Arshad Desai: To Be "Un/silenced": The Interplay of Archives, Blackness, and Canadian History in That Happy Road
Arshad Desai is a second year PhD student at the University of Toronto. He earned his BA and MA in History, as well as the Black Canadian Studies Certificate, from York University, and last year he was awarded the prestigious Canada Graduate Scholarship to Honour Nelson Mandela. His forthcoming publication, "To Be 'Un/silenced': The Interplay of Archives, Blackness, and Canadian History in That Happy Road" will appear in Statesman of the Piano: Jazz, Race, and History in the Life of Lou Hooper, co-edited by Sean Mills, Eric Fillion, and Désirée Rochat, in Fall 2023.
Abigail Opoku: Writing Girls into African Histories: Female Education and the Colonial Project in the Gold Coast
Abigail Opoku is a recent graduate (MA in History) from the University of Waterloo, with hopes to begin her PhD studies this fall. Her research interests span broadly under these themes: (West) African Studies, Histories of empires and colonization, Histories of Women and girls, and Colonial Education. She is particularly interested in the various encounters that took place in the Gold Coast (present-day Ghana) between Europeans and locals, and how such events shaped conceptions of childhood and ideas of gender. As such, her Master's Research Paper, “Changed Men would require Changed Women”: The Organization of Female Education in the Gold Coast before the 1930s, focused on the introduction of formal female education in the Gold Coast before the 1930s, emphasizing how gendered conceptions on both sides of the encounter influenced its organization, prioritization, and development. Her PhD project will continue this line of inquiry, arguing that female education was central to the consolidation of the colonial project in the Gold Coast.
Dr. Barrington Walker: Chair
Dr. Barrington Walker holds a PhD in History from the University of Toronto and was a professor of History at Wilfrid Laurier University (Laurier) as well as the Senior Advisor, Equity, Diversity and Inclusion (EDI) in the Office of the Provost and VP Academic at Laurier at the time of the panel. Before coming to Laurier, he was an associate professor of History at Queen’s University.
An historian of Modern Canada, Walker's work focuses on the histories of Blacks, race immigration and the law.
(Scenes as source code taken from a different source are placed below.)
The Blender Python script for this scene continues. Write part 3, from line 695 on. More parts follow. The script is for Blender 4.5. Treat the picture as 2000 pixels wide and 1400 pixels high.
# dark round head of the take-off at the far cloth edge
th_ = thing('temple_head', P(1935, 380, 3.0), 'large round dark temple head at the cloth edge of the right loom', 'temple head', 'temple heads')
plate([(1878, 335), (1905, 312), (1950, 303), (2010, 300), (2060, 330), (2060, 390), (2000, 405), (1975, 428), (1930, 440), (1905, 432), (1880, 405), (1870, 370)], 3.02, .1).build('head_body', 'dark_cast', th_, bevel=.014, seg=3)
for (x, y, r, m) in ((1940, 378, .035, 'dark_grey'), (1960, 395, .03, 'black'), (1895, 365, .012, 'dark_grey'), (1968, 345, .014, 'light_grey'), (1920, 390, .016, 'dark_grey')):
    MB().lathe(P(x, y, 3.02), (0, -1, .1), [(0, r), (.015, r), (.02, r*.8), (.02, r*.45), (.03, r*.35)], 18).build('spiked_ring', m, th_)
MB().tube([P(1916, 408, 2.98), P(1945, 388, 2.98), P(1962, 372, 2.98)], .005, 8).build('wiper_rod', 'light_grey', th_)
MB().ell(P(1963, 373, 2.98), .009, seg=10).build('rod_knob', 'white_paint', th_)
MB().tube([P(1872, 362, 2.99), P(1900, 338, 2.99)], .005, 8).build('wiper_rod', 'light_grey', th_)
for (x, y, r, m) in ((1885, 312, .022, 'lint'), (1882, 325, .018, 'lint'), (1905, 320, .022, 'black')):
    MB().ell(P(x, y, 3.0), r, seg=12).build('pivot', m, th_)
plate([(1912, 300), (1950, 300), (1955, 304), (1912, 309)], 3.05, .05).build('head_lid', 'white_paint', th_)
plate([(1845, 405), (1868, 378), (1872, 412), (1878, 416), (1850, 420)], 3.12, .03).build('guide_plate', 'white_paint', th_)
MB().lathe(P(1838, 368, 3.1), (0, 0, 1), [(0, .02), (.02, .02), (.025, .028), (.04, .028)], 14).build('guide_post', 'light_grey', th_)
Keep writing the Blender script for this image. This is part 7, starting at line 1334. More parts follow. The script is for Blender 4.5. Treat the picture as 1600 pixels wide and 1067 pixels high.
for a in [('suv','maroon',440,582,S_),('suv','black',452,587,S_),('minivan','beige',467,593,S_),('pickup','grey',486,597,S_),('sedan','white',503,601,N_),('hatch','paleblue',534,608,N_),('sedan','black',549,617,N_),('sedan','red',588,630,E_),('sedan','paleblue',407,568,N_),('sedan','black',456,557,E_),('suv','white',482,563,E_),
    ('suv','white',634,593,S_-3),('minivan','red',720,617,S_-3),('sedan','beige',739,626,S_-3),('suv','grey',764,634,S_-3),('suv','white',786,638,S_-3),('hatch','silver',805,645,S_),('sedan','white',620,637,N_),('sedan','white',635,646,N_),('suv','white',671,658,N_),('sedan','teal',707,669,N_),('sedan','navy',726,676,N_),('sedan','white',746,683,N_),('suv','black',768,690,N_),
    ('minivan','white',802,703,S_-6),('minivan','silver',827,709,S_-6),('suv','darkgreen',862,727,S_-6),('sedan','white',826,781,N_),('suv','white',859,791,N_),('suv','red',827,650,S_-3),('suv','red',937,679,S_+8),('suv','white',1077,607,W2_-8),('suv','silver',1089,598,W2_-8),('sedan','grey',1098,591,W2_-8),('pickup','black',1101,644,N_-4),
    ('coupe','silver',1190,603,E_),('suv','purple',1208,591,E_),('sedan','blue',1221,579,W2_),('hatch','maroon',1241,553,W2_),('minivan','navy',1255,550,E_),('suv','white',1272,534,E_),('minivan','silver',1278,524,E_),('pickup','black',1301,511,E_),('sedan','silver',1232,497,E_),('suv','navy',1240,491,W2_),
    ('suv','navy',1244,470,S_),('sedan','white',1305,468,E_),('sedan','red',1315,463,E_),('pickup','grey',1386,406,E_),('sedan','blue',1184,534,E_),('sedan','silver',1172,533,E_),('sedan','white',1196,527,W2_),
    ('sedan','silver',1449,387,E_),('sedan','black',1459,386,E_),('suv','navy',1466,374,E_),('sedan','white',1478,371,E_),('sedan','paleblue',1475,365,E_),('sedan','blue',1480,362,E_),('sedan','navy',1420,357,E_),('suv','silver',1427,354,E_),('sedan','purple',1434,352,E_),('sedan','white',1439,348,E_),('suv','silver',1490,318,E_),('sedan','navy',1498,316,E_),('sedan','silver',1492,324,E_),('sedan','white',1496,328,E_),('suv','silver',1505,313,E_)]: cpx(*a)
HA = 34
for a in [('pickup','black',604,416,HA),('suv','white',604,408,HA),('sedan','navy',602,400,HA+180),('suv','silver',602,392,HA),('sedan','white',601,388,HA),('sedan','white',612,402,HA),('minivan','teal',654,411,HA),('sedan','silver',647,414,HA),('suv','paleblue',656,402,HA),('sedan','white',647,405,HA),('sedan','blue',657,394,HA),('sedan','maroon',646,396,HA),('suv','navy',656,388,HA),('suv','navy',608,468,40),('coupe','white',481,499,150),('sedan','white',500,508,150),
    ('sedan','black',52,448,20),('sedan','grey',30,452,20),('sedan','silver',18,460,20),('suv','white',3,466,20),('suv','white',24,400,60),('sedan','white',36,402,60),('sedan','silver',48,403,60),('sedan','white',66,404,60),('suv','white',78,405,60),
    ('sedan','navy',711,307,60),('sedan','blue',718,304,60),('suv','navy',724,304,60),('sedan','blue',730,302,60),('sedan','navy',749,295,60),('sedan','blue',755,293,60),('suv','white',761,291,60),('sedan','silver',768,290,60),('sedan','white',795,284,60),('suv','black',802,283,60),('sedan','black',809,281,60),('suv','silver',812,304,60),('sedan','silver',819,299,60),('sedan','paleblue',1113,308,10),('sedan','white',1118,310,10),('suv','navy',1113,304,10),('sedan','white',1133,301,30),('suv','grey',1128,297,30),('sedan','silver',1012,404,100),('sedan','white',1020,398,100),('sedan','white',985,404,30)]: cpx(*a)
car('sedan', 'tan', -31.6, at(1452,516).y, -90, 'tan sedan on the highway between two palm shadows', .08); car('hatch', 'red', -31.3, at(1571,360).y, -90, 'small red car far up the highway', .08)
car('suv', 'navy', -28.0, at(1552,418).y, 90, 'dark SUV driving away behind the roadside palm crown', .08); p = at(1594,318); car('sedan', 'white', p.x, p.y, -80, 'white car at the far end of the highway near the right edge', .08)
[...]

It seeks to illuminate the contours of Canadian modernity by exploring Canada's emergence as racial state through its histories of white supremacy, slavery, colonization/immigration, segregation and Jim Crowism. Much of his work considers how these practices were legitimized, and in some instances contested, by the rule of law and legal institutions. Dr. Walker was recently appointed as vice-provost, Equity and Inclusion at McMaster University, starting on May 1, 2023.